Sayang saat di Payaman 2013 itu baru keturutan foto berdua lantaran tak ada orang yang bisa membantu kami untuk foto bertiga. Foto bertiga untuk kali pertama baru keturutan 15 Mei 2014, di alun-alun Kudus. Rasanya sangat lucu telah bersahabat lama, tapi hanya ada satu foto bertiga antara kami hingga tujuh tahun usianya.

Tata dan Leily termasuk pribadi berkarakter kuat yang ada dalam kehidupan saya. Mereka sudah terlibat ikatan persahabatan erat jauh sebelum berkenalan dengan saya. Saya sangat bersyukur mereka membuka ruang pada saya untuk ikut terlibat di dalam persahabatan bersama mereka.

Bisa jadi ketika Tata dan Leily mulai membuka ruang pada saya, bersamaan dengan dimulainya persahabatan mereka berdua dengan Hida. Satu hal bagus ketika saya kemudian juga bisa bersahabat dengan Hida. Perjumpaan berempat dua tahun terakhir selalu menjadi satu peristiwa mengharukan batin saya. Mereka tak hanya hadir untuk meramaikan kehidupan saya, walakin ikut serta mewarnai dan memperkaya.

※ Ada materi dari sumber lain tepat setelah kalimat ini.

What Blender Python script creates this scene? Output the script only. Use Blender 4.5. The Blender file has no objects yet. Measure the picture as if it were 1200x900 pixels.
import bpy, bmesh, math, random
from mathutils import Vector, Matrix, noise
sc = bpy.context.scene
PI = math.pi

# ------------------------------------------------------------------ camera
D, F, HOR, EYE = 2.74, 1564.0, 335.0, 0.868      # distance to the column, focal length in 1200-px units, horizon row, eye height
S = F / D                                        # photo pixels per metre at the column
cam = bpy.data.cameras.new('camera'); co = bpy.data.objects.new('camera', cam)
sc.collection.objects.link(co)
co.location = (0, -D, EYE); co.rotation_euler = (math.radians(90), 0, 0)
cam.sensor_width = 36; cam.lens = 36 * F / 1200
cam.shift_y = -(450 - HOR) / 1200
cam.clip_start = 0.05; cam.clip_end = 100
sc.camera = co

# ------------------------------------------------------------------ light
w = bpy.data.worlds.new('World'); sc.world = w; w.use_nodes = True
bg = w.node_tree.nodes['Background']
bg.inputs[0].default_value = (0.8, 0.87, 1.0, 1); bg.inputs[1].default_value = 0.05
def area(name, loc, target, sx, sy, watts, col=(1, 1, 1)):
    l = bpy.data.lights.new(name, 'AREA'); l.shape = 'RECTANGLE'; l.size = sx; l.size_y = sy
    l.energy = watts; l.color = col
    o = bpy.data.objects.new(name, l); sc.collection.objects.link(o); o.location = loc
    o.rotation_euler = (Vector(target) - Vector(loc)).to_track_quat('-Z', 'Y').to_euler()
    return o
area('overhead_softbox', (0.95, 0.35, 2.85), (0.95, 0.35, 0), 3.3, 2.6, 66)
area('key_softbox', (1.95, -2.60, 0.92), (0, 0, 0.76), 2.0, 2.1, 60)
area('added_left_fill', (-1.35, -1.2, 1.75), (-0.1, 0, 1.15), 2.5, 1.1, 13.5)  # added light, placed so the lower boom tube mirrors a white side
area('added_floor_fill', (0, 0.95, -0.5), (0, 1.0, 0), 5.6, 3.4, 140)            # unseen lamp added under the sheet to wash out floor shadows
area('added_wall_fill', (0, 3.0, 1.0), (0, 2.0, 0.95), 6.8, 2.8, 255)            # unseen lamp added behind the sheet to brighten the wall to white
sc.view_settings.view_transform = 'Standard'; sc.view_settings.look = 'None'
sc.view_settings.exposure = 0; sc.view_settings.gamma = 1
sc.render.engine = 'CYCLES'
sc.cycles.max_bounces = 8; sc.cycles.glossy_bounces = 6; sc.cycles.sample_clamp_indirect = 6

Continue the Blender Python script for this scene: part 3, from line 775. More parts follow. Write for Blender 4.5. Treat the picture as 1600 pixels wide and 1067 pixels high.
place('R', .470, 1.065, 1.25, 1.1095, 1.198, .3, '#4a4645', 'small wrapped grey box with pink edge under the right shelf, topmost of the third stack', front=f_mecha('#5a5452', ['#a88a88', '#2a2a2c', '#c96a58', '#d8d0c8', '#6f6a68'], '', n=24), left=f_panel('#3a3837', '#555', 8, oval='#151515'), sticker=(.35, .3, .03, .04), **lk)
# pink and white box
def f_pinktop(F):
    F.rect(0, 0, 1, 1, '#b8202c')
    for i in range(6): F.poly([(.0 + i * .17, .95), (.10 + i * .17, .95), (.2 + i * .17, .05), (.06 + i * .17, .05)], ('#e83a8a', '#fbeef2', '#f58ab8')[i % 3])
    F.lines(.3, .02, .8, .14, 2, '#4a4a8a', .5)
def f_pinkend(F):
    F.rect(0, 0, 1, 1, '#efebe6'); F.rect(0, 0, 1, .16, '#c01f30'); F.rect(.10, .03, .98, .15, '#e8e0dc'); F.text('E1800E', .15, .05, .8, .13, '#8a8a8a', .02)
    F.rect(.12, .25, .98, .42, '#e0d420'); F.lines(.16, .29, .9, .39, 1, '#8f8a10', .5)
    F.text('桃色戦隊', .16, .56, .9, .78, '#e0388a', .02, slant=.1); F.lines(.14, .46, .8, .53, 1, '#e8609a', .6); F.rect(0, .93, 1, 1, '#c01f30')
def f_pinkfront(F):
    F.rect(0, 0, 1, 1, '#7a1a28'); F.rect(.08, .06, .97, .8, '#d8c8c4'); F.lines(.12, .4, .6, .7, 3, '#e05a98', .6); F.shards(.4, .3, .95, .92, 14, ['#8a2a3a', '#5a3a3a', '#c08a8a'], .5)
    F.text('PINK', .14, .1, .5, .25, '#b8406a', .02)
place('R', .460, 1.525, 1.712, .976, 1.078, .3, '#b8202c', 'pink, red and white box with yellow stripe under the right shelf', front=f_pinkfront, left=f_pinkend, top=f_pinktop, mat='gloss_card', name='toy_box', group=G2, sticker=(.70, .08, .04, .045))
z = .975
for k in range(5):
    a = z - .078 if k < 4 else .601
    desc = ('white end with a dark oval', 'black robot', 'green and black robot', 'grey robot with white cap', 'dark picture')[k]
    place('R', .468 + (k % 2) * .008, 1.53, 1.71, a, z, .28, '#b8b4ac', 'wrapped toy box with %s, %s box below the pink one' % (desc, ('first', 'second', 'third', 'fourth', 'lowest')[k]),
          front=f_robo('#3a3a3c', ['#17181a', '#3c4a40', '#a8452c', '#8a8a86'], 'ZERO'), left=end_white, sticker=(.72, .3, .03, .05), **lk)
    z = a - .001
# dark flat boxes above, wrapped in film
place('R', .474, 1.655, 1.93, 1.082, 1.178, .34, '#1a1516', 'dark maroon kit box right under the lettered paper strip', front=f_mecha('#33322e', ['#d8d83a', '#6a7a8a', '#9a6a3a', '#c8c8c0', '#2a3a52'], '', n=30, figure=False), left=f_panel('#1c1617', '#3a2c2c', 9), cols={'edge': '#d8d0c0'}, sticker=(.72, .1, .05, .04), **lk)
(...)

“Pokoknya kita berempat tak boleh bubar!” ungkap salah satu dari mereka ketika bercakap dengan saya melalui ponsel 24 November 2015 silam. Yes, kita bisa mulai berhitung dari 0, 1, 2, 3, 4, dan kita bisa terus menerus melanjutkan tanpa berhenti. Sudah adakah yang memastikan berapa besarnya tak terhingga?